As a result of this hearing, the Court passed its further order dated February 13, 1931, directing the companies to operate all the 12 specified lines, directing the companies to make monthly reports, and reserving its decisions as to the other matters raised in our petition.
We then took up with respondents the matter of extending their transportation service so as to provide an adequate and satisfactory transportation service to cover the entire city and vicinity. We took the position that under the Court's order and judgment the companies were charged with the duty of providing adequate and satisfactory transportation service for the entire community either by street cars or other means as directed by the Court.
After a great deal of discussion and negotiations between the city and the other petitioners and the companies, and it appearing that it was impossible to reach any agreement by all parties by negotiations, a petition by the City of Columbia accompanied by an order was prepared and presented to the Supreme Court of South Carolina. This order was consented to with certain modifications by the parties represented by us.
As a result of this hearing, the Court passed its order of May 16, 1931, directing the companies to operate the seven principal street car lines and to supplement them by five bus routes so long as the companies enjoyed the gas, power, and electric franchise rights, and directing the companies to put the entire transportation service into first class condition and operation under the supervision and direction of a board of engineers, consisting of G.E. Shand, Sr., and of Walter E. Rowe, Professor of Engineering at the University of South Carolina, and of W.S. Tomlinson, City Engineer.
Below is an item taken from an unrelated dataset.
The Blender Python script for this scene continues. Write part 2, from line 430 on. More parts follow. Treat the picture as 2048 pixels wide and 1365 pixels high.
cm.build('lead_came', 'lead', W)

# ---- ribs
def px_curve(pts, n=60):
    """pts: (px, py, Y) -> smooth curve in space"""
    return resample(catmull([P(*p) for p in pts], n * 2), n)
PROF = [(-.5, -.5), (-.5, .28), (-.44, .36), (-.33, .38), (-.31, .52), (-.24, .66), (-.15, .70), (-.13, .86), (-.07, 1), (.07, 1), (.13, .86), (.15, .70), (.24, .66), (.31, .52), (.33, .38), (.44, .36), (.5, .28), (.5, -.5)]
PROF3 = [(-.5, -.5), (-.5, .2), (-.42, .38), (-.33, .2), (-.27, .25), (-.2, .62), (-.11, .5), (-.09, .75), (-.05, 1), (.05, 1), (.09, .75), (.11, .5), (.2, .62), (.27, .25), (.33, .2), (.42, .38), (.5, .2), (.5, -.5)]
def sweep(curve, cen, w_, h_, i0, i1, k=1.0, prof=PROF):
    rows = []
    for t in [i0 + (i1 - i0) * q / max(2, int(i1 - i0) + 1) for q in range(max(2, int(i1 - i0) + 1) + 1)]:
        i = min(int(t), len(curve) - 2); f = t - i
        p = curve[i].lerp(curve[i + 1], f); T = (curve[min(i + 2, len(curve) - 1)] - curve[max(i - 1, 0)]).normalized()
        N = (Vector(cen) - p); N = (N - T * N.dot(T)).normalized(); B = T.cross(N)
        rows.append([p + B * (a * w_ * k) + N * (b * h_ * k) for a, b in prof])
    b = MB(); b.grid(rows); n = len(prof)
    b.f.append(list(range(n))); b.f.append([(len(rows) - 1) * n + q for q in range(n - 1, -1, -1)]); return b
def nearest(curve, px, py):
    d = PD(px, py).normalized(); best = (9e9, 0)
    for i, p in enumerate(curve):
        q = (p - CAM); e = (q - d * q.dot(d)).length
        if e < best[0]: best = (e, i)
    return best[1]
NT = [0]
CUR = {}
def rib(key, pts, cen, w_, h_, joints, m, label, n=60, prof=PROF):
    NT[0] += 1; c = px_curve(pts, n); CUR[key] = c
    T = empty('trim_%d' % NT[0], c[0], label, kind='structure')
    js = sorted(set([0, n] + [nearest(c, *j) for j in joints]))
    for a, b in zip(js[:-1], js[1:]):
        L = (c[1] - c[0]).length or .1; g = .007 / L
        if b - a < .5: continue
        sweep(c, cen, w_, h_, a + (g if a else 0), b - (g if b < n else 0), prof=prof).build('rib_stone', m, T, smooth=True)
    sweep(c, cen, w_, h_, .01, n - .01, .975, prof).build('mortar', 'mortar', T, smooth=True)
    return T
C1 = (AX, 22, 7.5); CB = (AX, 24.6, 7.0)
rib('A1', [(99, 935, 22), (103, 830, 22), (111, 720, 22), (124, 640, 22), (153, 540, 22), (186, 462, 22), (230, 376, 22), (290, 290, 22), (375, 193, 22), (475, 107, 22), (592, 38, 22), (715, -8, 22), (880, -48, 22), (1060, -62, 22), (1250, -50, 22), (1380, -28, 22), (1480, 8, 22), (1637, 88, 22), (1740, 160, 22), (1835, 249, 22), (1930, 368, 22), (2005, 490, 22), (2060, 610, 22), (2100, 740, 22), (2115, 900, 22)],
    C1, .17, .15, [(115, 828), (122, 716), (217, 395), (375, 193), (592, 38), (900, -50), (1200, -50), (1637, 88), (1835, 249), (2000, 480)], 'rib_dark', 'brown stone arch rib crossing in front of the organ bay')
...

The companies were also directed to deposit the sum of $7,500.00 in the Central Union Bank to be applied upon the expenses and fees of these engineers. This order has been in part complied with, and the companies are now operating the transportation service therein directed under the supervision of the said board of engineers.
As a result of this order of May 16, 1931, the transportation service offered by the companies was very largely extended so as to serve practically all parts of the City of Columbia and vicinity, the five supplemental bus routes aggregating approximately twelve miles as against less than three miles of tag end street car lines which were temporarily suspended. In this order also the basic fare was reduced from ten cents to seven cents with twenty tickets for $1.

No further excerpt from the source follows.